From my perspective I’ve been looking at a real challenge today, that many consultants offering innovation services are not providing real sustaining consulting value to clients, only ad-hoc services.
Unless this changes it will continue to erode the clients’ confidence in these service providers and they will be seeking increasing internal solutions to tackle their problems. I think if this trend continues it will be a mistaken course.
Consultants are not addressing many of the changes occurring and ignoring opportunities to adapt to different circumstances, they are simply not putting up a strong case of their engagement by redesigning their business models or opening themselves up to different forms of collaboration.
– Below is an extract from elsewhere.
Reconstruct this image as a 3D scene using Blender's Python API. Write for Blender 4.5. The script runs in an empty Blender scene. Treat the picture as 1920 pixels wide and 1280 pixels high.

In many ways, the consulting industry specializing in innovation is its own worst enemy.
It is highly fragmented, often highly specialized in certain innovation practices, and with much of the advice comes from a cottage industry of independent practitioners, caught up in executing and little time for advancing their own knowledge.
There is this sense that consultants are resolutely staying very internally driven, self-promoting, still trying to convey the story of innovation mastery, when clearly this is lacking in rapidly changing market and technology conditions and due to this staying ahead of the knowledge curve are actually failing the client.
Many consulting firms have spent the last decade trying to make themselves more efficient, going from craft work to selling one solution as a mass production to many, to yield ever-increasing fees, so as to gain a re-occurring return on a one-off invested solution. Innovation solutions simply need to be crafted to each set of circumstances mostly, in my opinion and that conflicts with this repeating model.